*What to work on:* Give the data a second time, exactly and in full.

§

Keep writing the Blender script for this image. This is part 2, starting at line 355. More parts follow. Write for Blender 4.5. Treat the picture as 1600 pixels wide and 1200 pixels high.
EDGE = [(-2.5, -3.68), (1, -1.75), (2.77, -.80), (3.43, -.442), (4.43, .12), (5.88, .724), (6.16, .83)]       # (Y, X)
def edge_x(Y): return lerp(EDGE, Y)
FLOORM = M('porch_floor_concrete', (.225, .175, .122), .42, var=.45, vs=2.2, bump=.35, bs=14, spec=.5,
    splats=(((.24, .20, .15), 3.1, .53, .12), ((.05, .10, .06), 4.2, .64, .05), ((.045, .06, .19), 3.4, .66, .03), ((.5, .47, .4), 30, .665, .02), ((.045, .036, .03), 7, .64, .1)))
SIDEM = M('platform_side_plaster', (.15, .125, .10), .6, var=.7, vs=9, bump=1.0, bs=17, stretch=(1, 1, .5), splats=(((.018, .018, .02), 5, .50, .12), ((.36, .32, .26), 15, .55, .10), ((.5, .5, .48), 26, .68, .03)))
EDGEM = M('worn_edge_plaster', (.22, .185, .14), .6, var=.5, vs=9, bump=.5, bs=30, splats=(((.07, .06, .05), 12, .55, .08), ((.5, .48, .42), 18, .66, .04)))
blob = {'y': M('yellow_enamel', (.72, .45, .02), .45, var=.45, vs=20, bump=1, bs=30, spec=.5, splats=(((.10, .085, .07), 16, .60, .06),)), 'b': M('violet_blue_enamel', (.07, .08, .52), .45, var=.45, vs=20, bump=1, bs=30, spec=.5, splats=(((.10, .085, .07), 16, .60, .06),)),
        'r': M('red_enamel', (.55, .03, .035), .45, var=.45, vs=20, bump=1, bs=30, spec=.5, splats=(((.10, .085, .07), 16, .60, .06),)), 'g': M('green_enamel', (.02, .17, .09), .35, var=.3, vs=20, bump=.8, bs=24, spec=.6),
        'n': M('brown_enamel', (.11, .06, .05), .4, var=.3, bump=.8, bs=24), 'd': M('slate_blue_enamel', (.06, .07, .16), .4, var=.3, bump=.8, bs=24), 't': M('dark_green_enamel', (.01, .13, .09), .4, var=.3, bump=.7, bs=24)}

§

*Written solution:*
Keep writing the Blender script for this image. This is part 2, starting at line 355. More parts follow. Write for Blender 4.5. Treat the picture as 1600 pixels wide and 1200 pixels high.
EDGE = [(-2.5, -3.68), (1, -1.75), (2.77, -.80), (3.43, -.442), (4.43, .12), (5.88, .724), (6.16, .83)]       # (Y, X)
def edge_x(Y): return lerp(EDGE, Y)
FLOORM = M('porch_floor_concrete', (.225, .175, .122), .42, var=.45, vs=2.2, bump=.35, bs=14, spec=.5,
    splats=(((.24, .20, .15), 3.1, .53, .12), ((.05, .10, .06), 4.2, .64, .05), ((.045, .06, .19), 3.4, .66, .03), ((.5, .47, .4), 30, .665, .02), ((.045, .036, .03), 7, .64, .1)))
SIDEM = M('platform_side_plaster', (.15, .125, .10), .6, var=.7, vs=9, bump=1.0, bs=17, stretch=(1, 1, .5), splats=(((.018, .018, .02), 5, .50, .12), ((.36, .32, .26), 15, .55, .10), ((.5, .5, .48), 26, .68, .03)))
EDGEM = M('worn_edge_plaster', (.22, .185, .14), .6, var=.5, vs=9, bump=.5, bs=30, splats=(((.07, .06, .05), 12, .55, .08), ((.5, .48, .42), 18, .66, .04)))
blob = {'y': M('yellow_enamel', (.72, .45, .02), .45, var=.45, vs=20, bump=1, bs=30, spec=.5, splats=(((.10, .085, .07), 16, .60, .06),)), 'b': M('violet_blue_enamel', (.07, .08, .52), .45, var=.45, vs=20, bump=1, bs=30, spec=.5, splats=(((.10, .085, .07), 16, .60, .06),)),
        'r': M('red_enamel', (.55, .03, .035), .45, var=.45, vs=20, bump=1, bs=30, spec=.5, splats=(((.10, .085, .07), 16, .60, .06),)), 'g': M('green_enamel', (.02, .17, .09), .35, var=.3, vs=20, bump=.8, bs=24, spec=.6),
        'n': M('brown_enamel', (.11, .06, .05), .4, var=.3, bump=.8, bs=24), 'd': M('slate_blue_enamel', (.06, .07, .16), .4, var=.3, bump=.8, bs=24), 't': M('dark_green_enamel', (.01, .13, .09), .4, var=.3, bump=.7, bs=24)}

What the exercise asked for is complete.